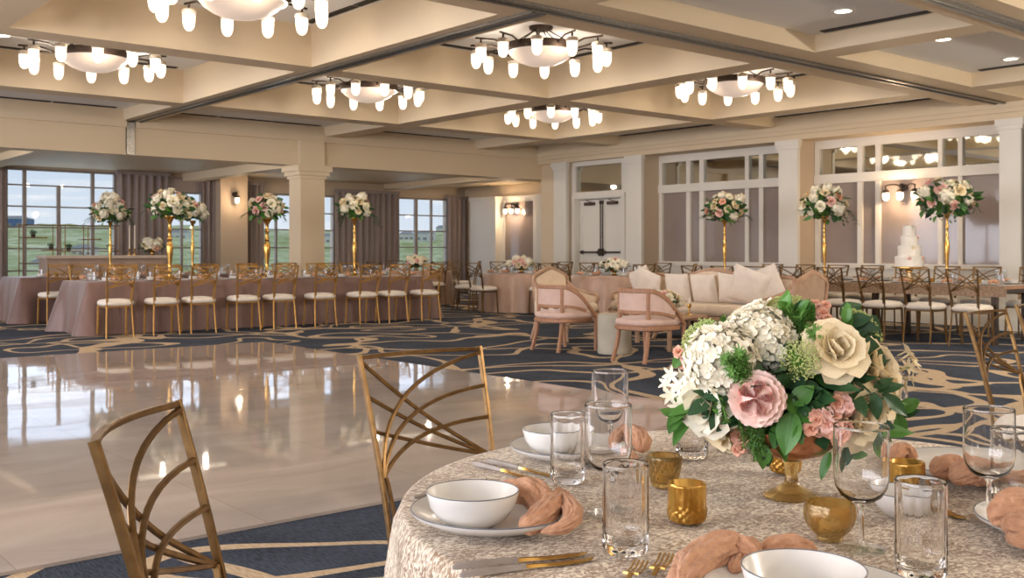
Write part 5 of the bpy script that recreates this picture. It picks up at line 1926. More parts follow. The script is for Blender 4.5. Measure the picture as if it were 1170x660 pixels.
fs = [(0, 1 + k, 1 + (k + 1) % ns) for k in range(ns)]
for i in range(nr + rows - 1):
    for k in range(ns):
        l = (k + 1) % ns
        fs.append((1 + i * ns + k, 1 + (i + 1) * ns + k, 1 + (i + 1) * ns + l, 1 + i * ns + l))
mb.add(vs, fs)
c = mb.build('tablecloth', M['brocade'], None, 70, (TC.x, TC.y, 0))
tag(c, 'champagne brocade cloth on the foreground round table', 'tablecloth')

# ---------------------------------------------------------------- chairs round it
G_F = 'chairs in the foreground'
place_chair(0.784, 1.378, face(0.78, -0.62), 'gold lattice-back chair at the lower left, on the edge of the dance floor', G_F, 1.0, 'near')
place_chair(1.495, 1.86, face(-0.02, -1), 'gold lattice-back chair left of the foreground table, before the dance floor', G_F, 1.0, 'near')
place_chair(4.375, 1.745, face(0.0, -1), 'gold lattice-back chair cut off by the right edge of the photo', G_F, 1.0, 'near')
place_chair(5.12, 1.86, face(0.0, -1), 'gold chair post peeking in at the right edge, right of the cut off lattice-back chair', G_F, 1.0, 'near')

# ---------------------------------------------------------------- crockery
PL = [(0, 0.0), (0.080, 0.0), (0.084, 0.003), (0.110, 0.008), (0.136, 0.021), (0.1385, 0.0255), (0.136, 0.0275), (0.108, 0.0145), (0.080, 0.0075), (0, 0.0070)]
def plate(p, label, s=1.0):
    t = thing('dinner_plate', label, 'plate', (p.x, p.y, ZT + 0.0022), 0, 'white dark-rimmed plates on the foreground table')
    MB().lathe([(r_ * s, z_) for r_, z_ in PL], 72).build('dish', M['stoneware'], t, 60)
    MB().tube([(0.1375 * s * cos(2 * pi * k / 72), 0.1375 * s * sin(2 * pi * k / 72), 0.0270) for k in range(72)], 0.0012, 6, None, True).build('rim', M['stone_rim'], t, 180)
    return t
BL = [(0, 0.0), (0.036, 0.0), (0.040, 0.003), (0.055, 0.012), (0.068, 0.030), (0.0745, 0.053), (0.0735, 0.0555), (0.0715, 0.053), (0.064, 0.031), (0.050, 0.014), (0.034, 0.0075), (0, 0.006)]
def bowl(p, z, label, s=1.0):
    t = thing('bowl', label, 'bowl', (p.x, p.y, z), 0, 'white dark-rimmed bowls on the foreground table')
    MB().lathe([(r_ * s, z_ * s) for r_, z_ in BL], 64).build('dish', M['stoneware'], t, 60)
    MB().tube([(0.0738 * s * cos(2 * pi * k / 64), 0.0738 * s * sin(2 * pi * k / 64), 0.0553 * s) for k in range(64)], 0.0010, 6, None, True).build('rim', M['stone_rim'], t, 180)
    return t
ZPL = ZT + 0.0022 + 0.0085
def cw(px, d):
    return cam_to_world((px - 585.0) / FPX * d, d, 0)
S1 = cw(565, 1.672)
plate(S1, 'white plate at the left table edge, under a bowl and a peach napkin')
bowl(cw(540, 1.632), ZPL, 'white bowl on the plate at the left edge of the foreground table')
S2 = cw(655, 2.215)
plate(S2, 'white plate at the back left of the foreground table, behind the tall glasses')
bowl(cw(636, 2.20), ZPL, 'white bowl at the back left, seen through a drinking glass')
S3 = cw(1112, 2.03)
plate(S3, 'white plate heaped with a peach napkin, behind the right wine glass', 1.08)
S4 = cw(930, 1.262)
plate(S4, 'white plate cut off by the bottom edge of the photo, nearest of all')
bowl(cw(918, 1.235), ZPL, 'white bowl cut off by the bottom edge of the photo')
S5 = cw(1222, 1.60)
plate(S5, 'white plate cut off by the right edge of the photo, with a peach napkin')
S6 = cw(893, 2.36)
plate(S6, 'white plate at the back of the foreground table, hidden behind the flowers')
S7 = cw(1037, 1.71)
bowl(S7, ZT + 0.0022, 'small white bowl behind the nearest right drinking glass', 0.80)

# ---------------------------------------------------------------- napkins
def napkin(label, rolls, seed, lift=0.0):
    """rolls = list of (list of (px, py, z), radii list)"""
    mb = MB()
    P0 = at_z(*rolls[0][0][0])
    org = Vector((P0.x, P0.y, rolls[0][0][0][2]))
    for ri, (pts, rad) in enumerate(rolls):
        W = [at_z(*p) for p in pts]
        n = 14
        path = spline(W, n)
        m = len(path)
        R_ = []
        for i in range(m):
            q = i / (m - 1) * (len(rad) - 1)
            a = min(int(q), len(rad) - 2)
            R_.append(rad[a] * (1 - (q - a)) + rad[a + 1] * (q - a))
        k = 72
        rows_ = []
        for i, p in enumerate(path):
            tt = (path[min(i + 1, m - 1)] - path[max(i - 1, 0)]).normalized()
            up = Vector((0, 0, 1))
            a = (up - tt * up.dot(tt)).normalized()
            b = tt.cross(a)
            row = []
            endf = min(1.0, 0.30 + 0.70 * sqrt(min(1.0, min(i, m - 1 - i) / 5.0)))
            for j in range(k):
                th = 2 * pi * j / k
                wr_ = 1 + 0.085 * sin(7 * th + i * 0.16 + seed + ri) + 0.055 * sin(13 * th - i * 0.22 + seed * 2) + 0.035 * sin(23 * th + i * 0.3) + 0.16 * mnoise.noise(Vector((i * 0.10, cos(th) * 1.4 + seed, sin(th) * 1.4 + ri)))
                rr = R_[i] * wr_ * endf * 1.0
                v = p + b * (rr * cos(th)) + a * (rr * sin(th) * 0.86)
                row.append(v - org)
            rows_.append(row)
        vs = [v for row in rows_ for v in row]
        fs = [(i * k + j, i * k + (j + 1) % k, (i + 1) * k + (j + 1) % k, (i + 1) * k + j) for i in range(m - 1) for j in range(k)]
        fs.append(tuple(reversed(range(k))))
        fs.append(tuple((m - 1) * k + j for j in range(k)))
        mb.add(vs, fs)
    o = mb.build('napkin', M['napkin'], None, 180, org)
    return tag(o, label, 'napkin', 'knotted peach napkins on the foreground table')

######

▸ Short task
Repeat the data exactly, without the pictures.

▸ Solution to this exercise
Write part 5 of the bpy script that recreates this picture. It picks up at line 1926. More parts follow. The script is for Blender 4.5. Measure the picture as if it were 1170x660 pixels.
fs = [(0, 1 + k, 1 + (k + 1) % ns) for k in range(ns)]
for i in range(nr + rows - 1):
    for k in range(ns):
        l = (k + 1) % ns
        fs.append((1 + i * ns + k, 1 + (i + 1) * ns + k, 1 + (i + 1) * ns + l, 1 + i * ns + l))
mb.add(vs, fs)
c = mb.build('tablecloth', M['brocade'], None, 70, (TC.x, TC.y, 0))
tag(c, 'champagne brocade cloth on the foreground round table', 'tablecloth')

# ---------------------------------------------------------------- chairs round it
G_F = 'chairs in the foreground'
place_chair(0.784, 1.378, face(0.78, -0.62), 'gold lattice-back chair at the lower left, on the edge of the dance floor', G_F, 1.0, 'near')
place_chair(1.495, 1.86, face(-0.02, -1), 'gold lattice-back chair left of the foreground table, before the dance floor', G_F, 1.0, 'near')
place_chair(4.375, 1.745, face(0.0, -1), 'gold lattice-back chair cut off by the right edge of the photo', G_F, 1.0, 'near')
place_chair(5.12, 1.86, face(0.0, -1), 'gold chair post peeking in at the right edge, right of the cut off lattice-back chair', G_F, 1.0, 'near')

# ---------------------------------------------------------------- crockery
PL = [(0, 0.0), (0.080, 0.0), (0.084, 0.003), (0.110, 0.008), (0.136, 0.021), (0.1385, 0.0255), (0.136, 0.0275), (0.108, 0.0145), (0.080, 0.0075), (0, 0.0070)]
def plate(p, label, s=1.0):
    t = thing('dinner_plate', label, 'plate', (p.x, p.y, ZT + 0.0022), 0, 'white dark-rimmed plates on the foreground table')
    MB().lathe([(r_ * s, z_) for r_, z_ in PL], 72).build('dish', M['stoneware'], t, 60)
    MB().tube([(0.1375 * s * cos(2 * pi * k / 72), 0.1375 * s * sin(2 * pi * k / 72), 0.0270) for k in range(72)], 0.0012, 6, None, True).build('rim', M['stone_rim'], t, 180)
    return t
BL = [(0, 0.0), (0.036, 0.0), (0.040, 0.003), (0.055, 0.012), (0.068, 0.030), (0.0745, 0.053), (0.0735, 0.0555), (0.0715, 0.053), (0.064, 0.031), (0.050, 0.014), (0.034, 0.0075), (0, 0.006)]
def bowl(p, z, label, s=1.0):
    t = thing('bowl', label, 'bowl', (p.x, p.y, z), 0, 'white dark-rimmed bowls on the foreground table')
    MB().lathe([(r_ * s, z_ * s) for r_, z_ in BL], 64).build('dish', M['stoneware'], t, 60)
    MB().tube([(0.0738 * s * cos(2 * pi * k / 64), 0.0738 * s * sin(2 * pi * k / 64), 0.0553 * s) for k in range(64)], 0.0010, 6, None, True).build('rim', M['stone_rim'], t, 180)
    return t
ZPL = ZT + 0.0022 + 0.0085
def cw(px, d):
    return cam_to_world((px - 585.0) / FPX * d, d, 0)
S1 = cw(565, 1.672)
plate(S1, 'white plate at the left table edge, under a bowl and a peach napkin')
bowl(cw(540, 1.632), ZPL, 'white bowl on the plate at the left edge of the foreground table')
S2 = cw(655, 2.215)
plate(S2, 'white plate at the back left of the foreground table, behind the tall glasses')
bowl(cw(636, 2.20), ZPL, 'white bowl at the back left, seen through a drinking glass')
S3 = cw(1112, 2.03)
plate(S3, 'white plate heaped with a peach napkin, behind the right wine glass', 1.08)
S4 = cw(930, 1.262)
plate(S4, 'white plate cut off by the bottom edge of the photo, nearest of all')
bowl(cw(918, 1.235), ZPL, 'white bowl cut off by the bottom edge of the photo')
S5 = cw(1222, 1.60)
plate(S5, 'white plate cut off by the right edge of the photo, with a peach napkin')
S6 = cw(893, 2.36)
plate(S6, 'white plate at the back of the foreground table, hidden behind the flowers')
S7 = cw(1037, 1.71)
bowl(S7, ZT + 0.0022, 'small white bowl behind the nearest right drinking glass', 0.80)

# ---------------------------------------------------------------- napkins
def napkin(label, rolls, seed, lift=0.0):
    """rolls = list of (list of (px, py, z), radii list)"""
    mb = MB()
    P0 = at_z(*rolls[0][0][0])
    org = Vector((P0.x, P0.y, rolls[0][0][0][2]))
    for ri, (pts, rad) in enumerate(rolls):
        W = [at_z(*p) for p in pts]
        n = 14
        path = spline(W, n)
        m = len(path)
        R_ = []
        for i in range(m):
            q = i / (m - 1) * (len(rad) - 1)
            a = min(int(q), len(rad) - 2)
            R_.append(rad[a] * (1 - (q - a)) + rad[a + 1] * (q - a))
        k = 72
        rows_ = []
        for i, p in enumerate(path):
            tt = (path[min(i + 1, m - 1)] - path[max(i - 1, 0)]).normalized()
            up = Vector((0, 0, 1))
            a = (up - tt * up.dot(tt)).normalized()
            b = tt.cross(a)
            row = []
            endf = min(1.0, 0.30 + 0.70 * sqrt(min(1.0, min(i, m - 1 - i) / 5.0)))
            for j in range(k):
                th = 2 * pi * j / k
                wr_ = 1 + 0.085 * sin(7 * th + i * 0.16 + seed + ri) + 0.055 * sin(13 * th - i * 0.22 + seed * 2) + 0.035 * sin(23 * th + i * 0.3) + 0.16 * mnoise.noise(Vector((i * 0.10, cos(th) * 1.4 + seed, sin(th) * 1.4 + ri)))
                rr = R_[i] * wr_ * endf * 1.0
                v = p + b * (rr * cos(th)) + a * (rr * sin(th) * 0.86)
                row.append(v - org)
            rows_.append(row)
        vs = [v for row in rows_ for v in row]
        fs = [(i * k + j, i * k + (j + 1) % k, (i + 1) * k + (j + 1) % k, (i + 1) * k + j) for i in range(m - 1) for j in range(k)]
        fs.append(tuple(reversed(range(k))))
        fs.append(tuple((m - 1) * k + j for j in range(k)))
        mb.add(vs, fs)
    o = mb.build('napkin', M['napkin'], None, 180, org)
    return tag(o, label, 'napkin', 'knotted peach napkins on the foreground table')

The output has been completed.